SET EXERCISE >> Make a verbatim copy of the entries below; pictures stay out.

THE DATA >>
_ _ _
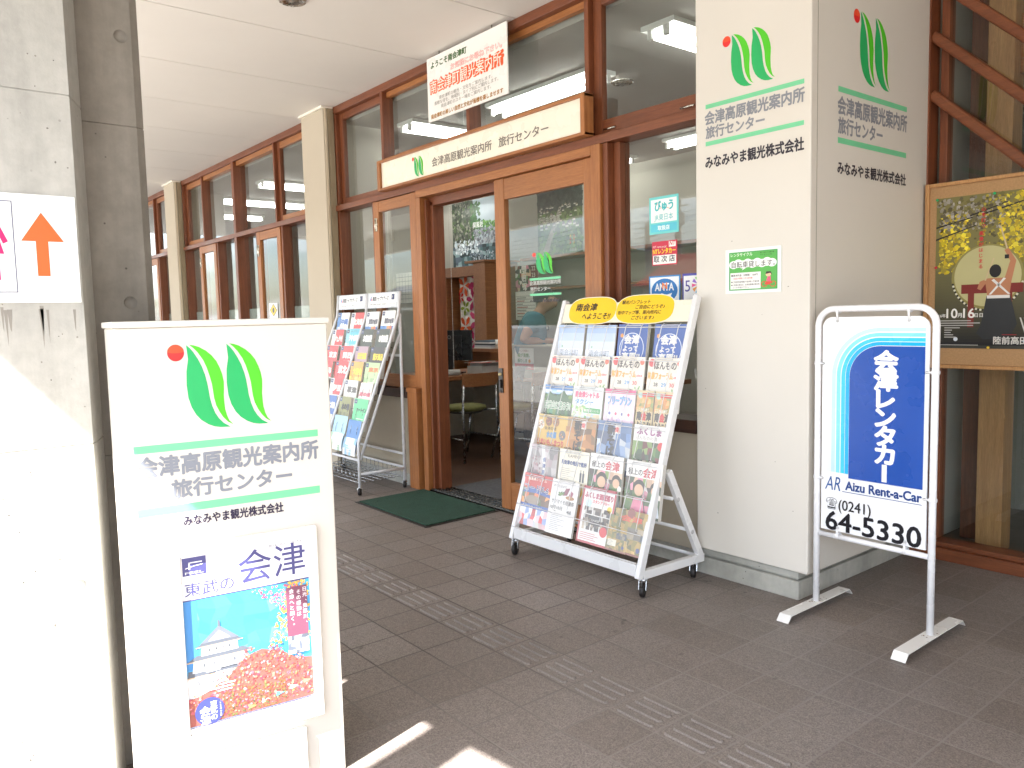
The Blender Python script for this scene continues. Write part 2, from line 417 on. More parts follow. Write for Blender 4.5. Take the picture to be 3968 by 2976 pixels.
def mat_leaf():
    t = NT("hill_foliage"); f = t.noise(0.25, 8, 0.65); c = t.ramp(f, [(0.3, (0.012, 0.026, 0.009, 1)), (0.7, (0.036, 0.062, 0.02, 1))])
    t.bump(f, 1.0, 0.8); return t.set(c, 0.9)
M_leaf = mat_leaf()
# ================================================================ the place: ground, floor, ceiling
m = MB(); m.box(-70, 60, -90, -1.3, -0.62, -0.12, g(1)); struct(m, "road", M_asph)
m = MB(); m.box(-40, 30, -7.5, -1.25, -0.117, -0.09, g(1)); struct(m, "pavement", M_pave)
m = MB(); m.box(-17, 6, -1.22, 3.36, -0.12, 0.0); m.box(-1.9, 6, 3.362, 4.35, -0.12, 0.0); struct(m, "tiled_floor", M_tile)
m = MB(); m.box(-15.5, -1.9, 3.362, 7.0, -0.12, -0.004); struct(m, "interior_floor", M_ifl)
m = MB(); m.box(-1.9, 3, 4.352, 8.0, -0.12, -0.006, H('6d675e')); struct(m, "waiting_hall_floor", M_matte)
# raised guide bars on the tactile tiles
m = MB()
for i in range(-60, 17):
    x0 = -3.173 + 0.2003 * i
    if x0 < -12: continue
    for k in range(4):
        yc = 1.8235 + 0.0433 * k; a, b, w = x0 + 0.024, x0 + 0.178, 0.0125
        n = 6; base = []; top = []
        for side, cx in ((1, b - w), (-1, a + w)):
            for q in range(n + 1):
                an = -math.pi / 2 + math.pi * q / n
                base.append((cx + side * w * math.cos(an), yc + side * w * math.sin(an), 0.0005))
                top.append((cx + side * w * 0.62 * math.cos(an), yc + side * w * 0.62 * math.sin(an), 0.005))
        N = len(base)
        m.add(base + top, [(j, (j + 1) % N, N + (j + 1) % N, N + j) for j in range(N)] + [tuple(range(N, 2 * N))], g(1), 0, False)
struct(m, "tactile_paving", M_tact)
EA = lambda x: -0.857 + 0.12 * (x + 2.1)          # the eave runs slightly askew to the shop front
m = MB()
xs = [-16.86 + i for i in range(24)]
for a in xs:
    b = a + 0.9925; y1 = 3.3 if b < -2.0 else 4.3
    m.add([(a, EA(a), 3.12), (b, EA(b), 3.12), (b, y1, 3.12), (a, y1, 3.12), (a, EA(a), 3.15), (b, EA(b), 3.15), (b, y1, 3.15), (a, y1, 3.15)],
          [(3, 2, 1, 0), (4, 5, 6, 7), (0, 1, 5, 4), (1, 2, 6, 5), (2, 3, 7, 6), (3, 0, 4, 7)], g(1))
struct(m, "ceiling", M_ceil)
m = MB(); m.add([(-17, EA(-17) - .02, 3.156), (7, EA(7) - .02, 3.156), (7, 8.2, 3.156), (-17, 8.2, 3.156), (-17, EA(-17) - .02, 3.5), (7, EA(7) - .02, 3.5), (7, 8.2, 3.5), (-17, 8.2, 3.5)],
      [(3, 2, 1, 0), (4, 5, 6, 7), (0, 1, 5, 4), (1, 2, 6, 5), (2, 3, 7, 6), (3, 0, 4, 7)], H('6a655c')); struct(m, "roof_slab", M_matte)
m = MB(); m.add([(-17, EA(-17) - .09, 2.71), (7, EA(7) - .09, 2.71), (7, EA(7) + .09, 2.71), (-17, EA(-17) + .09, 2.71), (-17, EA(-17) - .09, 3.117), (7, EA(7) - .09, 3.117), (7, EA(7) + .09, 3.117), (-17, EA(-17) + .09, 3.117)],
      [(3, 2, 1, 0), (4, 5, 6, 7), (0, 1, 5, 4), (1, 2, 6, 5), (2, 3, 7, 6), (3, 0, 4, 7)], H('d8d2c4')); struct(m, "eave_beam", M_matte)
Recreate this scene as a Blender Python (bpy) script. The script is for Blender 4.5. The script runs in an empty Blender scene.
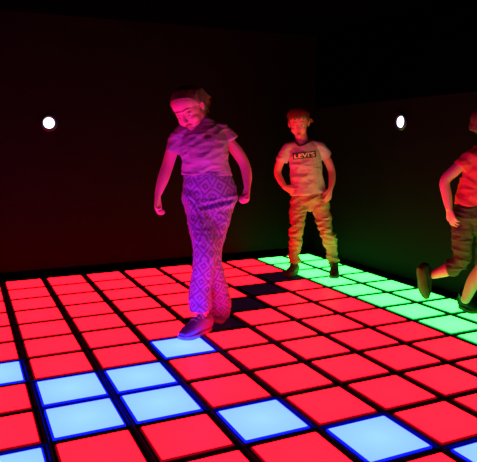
_ _ _
RESULT OF THE TASK >>
The Blender Python script for this scene continues. Write part 2, from line 417 on. More parts follow. Write for Blender 4.5. Take the picture to be 3968 by 2976 pixels.
def mat_leaf():
    t = NT("hill_foliage"); f = t.noise(0.25, 8, 0.65); c = t.ramp(f, [(0.3, (0.012, 0.026, 0.009, 1)), (0.7, (0.036, 0.062, 0.02, 1))])
    t.bump(f, 1.0, 0.8); return t.set(c, 0.9)
M_leaf = mat_leaf()
# ================================================================ the place: ground, floor, ceiling
m = MB(); m.box(-70, 60, -90, -1.3, -0.62, -0.12, g(1)); struct(m, "road", M_asph)
m = MB(); m.box(-40, 30, -7.5, -1.25, -0.117, -0.09, g(1)); struct(m, "pavement", M_pave)
m = MB(); m.box(-17, 6, -1.22, 3.36, -0.12, 0.0); m.box(-1.9, 6, 3.362, 4.35, -0.12, 0.0); struct(m, "tiled_floor", M_tile)
m = MB(); m.box(-15.5, -1.9, 3.362, 7.0, -0.12, -0.004); struct(m, "interior_floor", M_ifl)
m = MB(); m.box(-1.9, 3, 4.352, 8.0, -0.12, -0.006, H('6d675e')); struct(m, "waiting_hall_floor", M_matte)
# raised guide bars on the tactile tiles
m = MB()
for i in range(-60, 17):
    x0 = -3.173 + 0.2003 * i
    if x0 < -12: continue
    for k in range(4):
        yc = 1.8235 + 0.0433 * k; a, b, w = x0 + 0.024, x0 + 0.178, 0.0125
        n = 6; base = []; top = []
        for side, cx in ((1, b - w), (-1, a + w)):
            for q in range(n + 1):
                an = -math.pi / 2 + math.pi * q / n
                base.append((cx + side * w * math.cos(an), yc + side * w * math.sin(an), 0.0005))
                top.append((cx + side * w * 0.62 * math.cos(an), yc + side * w * 0.62 * math.sin(an), 0.005))
        N = len(base)
        m.add(base + top, [(j, (j + 1) % N, N + (j + 1) % N, N + j) for j in range(N)] + [tuple(range(N, 2 * N))], g(1), 0, False)
struct(m, "tactile_paving", M_tact)
EA = lambda x: -0.857 + 0.12 * (x + 2.1)          # the eave runs slightly askew to the shop front
m = MB()
xs = [-16.86 + i for i in range(24)]
for a in xs:
    b = a + 0.9925; y1 = 3.3 if b < -2.0 else 4.3
    m.add([(a, EA(a), 3.12), (b, EA(b), 3.12), (b, y1, 3.12), (a, y1, 3.12), (a, EA(a), 3.15), (b, EA(b), 3.15), (b, y1, 3.15), (a, y1, 3.15)],
          [(3, 2, 1, 0), (4, 5, 6, 7), (0, 1, 5, 4), (1, 2, 6, 5), (2, 3, 7, 6), (3, 0, 4, 7)], g(1))
struct(m, "ceiling", M_ceil)
m = MB(); m.add([(-17, EA(-17) - .02, 3.156), (7, EA(7) - .02, 3.156), (7, 8.2, 3.156), (-17, 8.2, 3.156), (-17, EA(-17) - .02, 3.5), (7, EA(7) - .02, 3.5), (7, 8.2, 3.5), (-17, 8.2, 3.5)],
      [(3, 2, 1, 0), (4, 5, 6, 7), (0, 1, 5, 4), (1, 2, 6, 5), (2, 3, 7, 6), (3, 0, 4, 7)], H('6a655c')); struct(m, "roof_slab", M_matte)
m = MB(); m.add([(-17, EA(-17) - .09, 2.71), (7, EA(7) - .09, 2.71), (7, EA(7) + .09, 2.71), (-17, EA(-17) + .09, 2.71), (-17, EA(-17) - .09, 3.117), (7, EA(7) - .09, 3.117), (7, EA(7) + .09, 3.117), (-17, EA(-17) + .09, 3.117)],
      [(3, 2, 1, 0), (4, 5, 6, 7), (0, 1, 5, 4), (1, 2, 6, 5), (2, 3, 7, 6), (3, 0, 4, 7)], H('d8d2c4')); struct(m, "eave_beam", M_matte)
Recreate this scene as a Blender Python (bpy) script. The script is for Blender 4.5. The script runs in an empty Blender scene.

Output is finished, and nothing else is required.